Moore sought to quash the subpoena. “The results of polygraph examinations are, in general, inadmissible in Alabama,” wrote Melissa Issak, Moore’s attorney. She added that Corfman’s attorneys did not show how the examination contributed to “any alleged defamation.”

On March 19, Corfman’s attorneys filed a motion to further depose Moore and lodge a complaint against his attorney for allegedly violating Alabama’s rules of professional conduct.

“Since the start of this litigation, Mr. Moore, his wife Kayla, his close supporters, and his attorneys have unleashed at least 80 written and oral attacks against Ms. Corfman. Social media posts have attempted to shame her for her inability to recall precise details of Mr. Moore’s sexual abuse of her 40 years ago,” the 10-page filing states.

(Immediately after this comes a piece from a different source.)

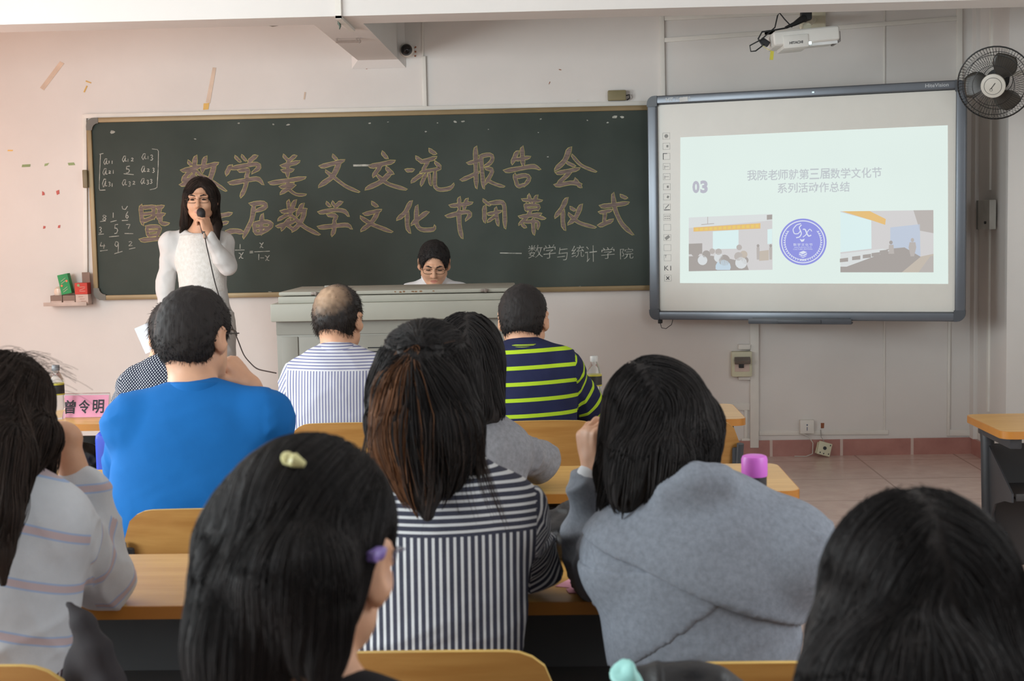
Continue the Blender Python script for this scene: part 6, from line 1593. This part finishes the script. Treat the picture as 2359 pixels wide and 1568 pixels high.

Such statements could taint a potential jury pool, the document said.

Corfman’s attorneys also want to depose Moore again. According to the filing, someone attempted to bribe Corfman’s former attorney with at least $10,000 to discredit her.

On April 5, Corfman’s attorneys from Covington & Burling and the Birmingham firm Lightfoot, Franklin & White, asked the court for a motions hearing on the matter.

Moore said his attorneys have yet to depose Corfman.

On April 6, another Alabaman with name recognitionannounced he was seeking the Republican nomination for U.S. Senate: Thomas Tuberville, former football coach for Auburn University. The Mason-Dixon poll did not ask respondents their view of him. 

Courthouse News reached out to the Alabama Democratic Party and the campaigns of Doug Jones and Thomas Tuberville, but none responded.

Garmon said he believes that the litigation involving Moore may not cause drag to a possible campaign.

When the accusations came out, Garmon had Moore take a private polygraph test before he would represent him.

“He said it didn't (happen). He passed the polygraph, and I believed him, but I'm not Jesus,” Garmon said. “I don't think it would have an adverse effect. I think it's probably as much as anything refined him. I mean, it's refined his reputation. Say, if somebody steps up out of the bushes now, it looked insane before, but at this point, it looks not insane or out of the ordinary, but it looks malicious.”

Moore was removed as chief justice of the Alabama Supreme Court in 2003 after he refused to move a monument to the 10 Commandments from the Heflin-Torbert Judicial Building. He resigned from the same position in 2017 after he was suspended for directing Alabama’s probate judges to not issue marriage licenses to same-sex couples.